O gato bebe leite, o rato come queijo... (publicado originalmente em 1/11/2011)
Ao estrear como diretor com o amargo e ferino 'Feliz Natal' (2008), Selton Mello arrancou muitos aplausos e considerações consagradoras da crítica. Tido como senhor de si e bastante preparado para este novo papel, o ator transformou-se em cineasta. Trabalhou com a história que quis, os atores que quis e fez o filme que quis. Teve a ousadia de resgatar do ostracismo a ex-musa Darlene Glória e Paulo Guarnieri e pôs ainda Lúcio Mauro em um dos melhores momentos da carreira –e ele tem mais de 60 anos de estrada.
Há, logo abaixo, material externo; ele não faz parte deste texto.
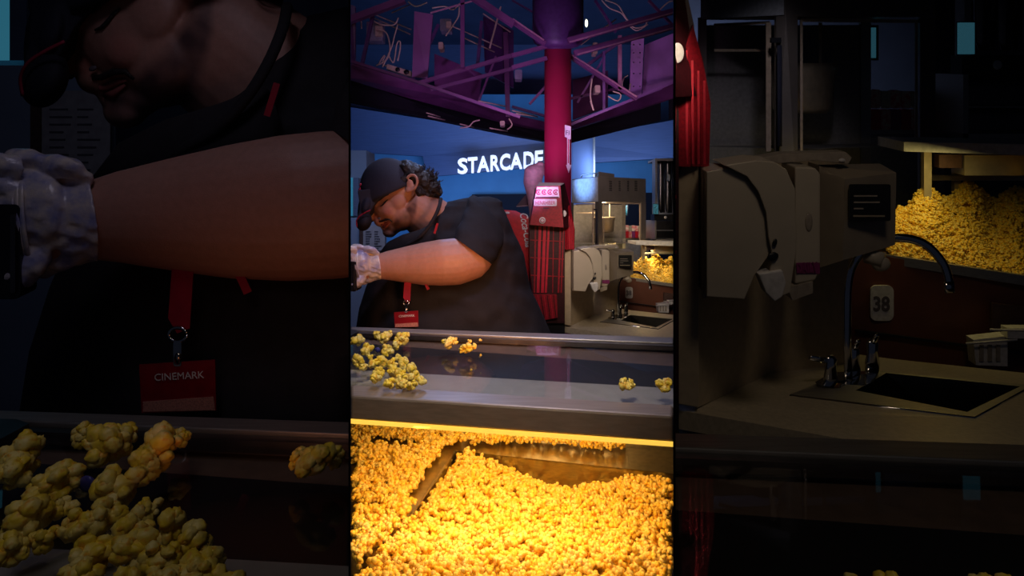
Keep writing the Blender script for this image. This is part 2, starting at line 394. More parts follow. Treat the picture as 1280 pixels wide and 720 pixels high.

Três anos mais tarde e temos a estreia de 'O Palhaço', nos cinemas desde sexta-feira passada, dia 28. De novo me deparei com o atrevimento do moço e também há pontos a destacar: os artistas tirados do 'buraco', como Jorge Loredo, Moacyr Franco e Ferrugem, do Balão Mágico. Além do trio, a ribalta conta com a estrela de Paulo José e Selton Mello, numa sintonia tão fina que me fez pensar em Buster Keaton e Charles Chaplin. Claro, exagero, porém a nostalgia se aplica igualmente. Fazer o simples é muito difícil.
Em 'O Palhaço', Mello nos prega uma peça. Ou nem tanto. Ao entrar na sala escura, imaginamos que veremos uma ode ao ator de cara pintada, nariz vermelho, tido como o mais triste dos tralhadores. 'Eu faço os outros rirem, mas quem me faz rir?', pergunta Benjamim (S. Mello) a Dona Zaira (Teuda Bara), a mulher necessitada de um novo sutiã. O que temos na telona vai muito além de puramente homenagear os palhaços. Estamos diante do nonsense, do absurdamente belo, o que de mais felliniano existe em cinema.
O diálogo entre Benjamim e Zaira é apenas um dos momentos lacrimejantes da trama. Quem, por exemplo, consegue segurar a água dos olhos com Guilhermina (Larissa Manoela), a garotinha cujo maior desejo é só subir no picadeiro e seguir os passos da mãe? A sequência final, aliás, é de se tirar o chapéu e possui um tom que o autor de 'A Doce Vida' (1960) assinaria embaixo. Ademais, 'O Palhaço' tem vários instantes esplêndidos. E a pouca duração do longa nos faz querer mais e é isso o grande trunfo desta obra.
Mello não apela. A finíssima ironia usada por ele tem recompensas enormes. Ele trata o tal cotidiano circense na maior crueza possível. Está tudo em seu devido lugar: a pobreza, o calor, a fome, a vontade do reconhecimento, a humildade e a alegria em, pelo menos por alguns minutos, fazer as pessoas darem um pouco de risada. Menos eles. Não passam de uns coitados. Em certa altura da fita é isto mesmo que o diretor quer que pensemos. Selton Mello se deu tão bem na função que consegue. E depois vira a trama.
Apontar qualidade nas participações especiais seria 'chover no molhado'. Isto se comprova com o prêmio conquistado por Moacyr Franco no Festival de Paulínia, como o melhor coadjuvante. Nos poucos minutos em que aparece, domina, com sua voz gutural e talento renovável. Assim é também com Tonico Pereira, Jorge Loredo (o Zé Bonitinho) como funcionário público amuado e gozador, Ferrugem e Danton Mello, irmão do realizador. Nepotismo? Claro que não. Tudo em 'O Palhaço' tem a sua hora e o seu lugar.
Tinha comigo que em 2011 era 'Tropa de Elite 2' e não se falava mais nisso. Errei. Fala-se sim, e muito bem. 'O Palhaço' é o melhor nacional do ano. É como diz Juca Bigode (Jackson Antunes, em mais uma entrada 'inesperada'), e depois repetido pelo Valdemar (Paulo José, único nas cenas) e Benjamin: 'O gato bebe leite, o rato come queijo, e eu faço isso porque é o que sei fazer.' Esta frase resume tudo, não?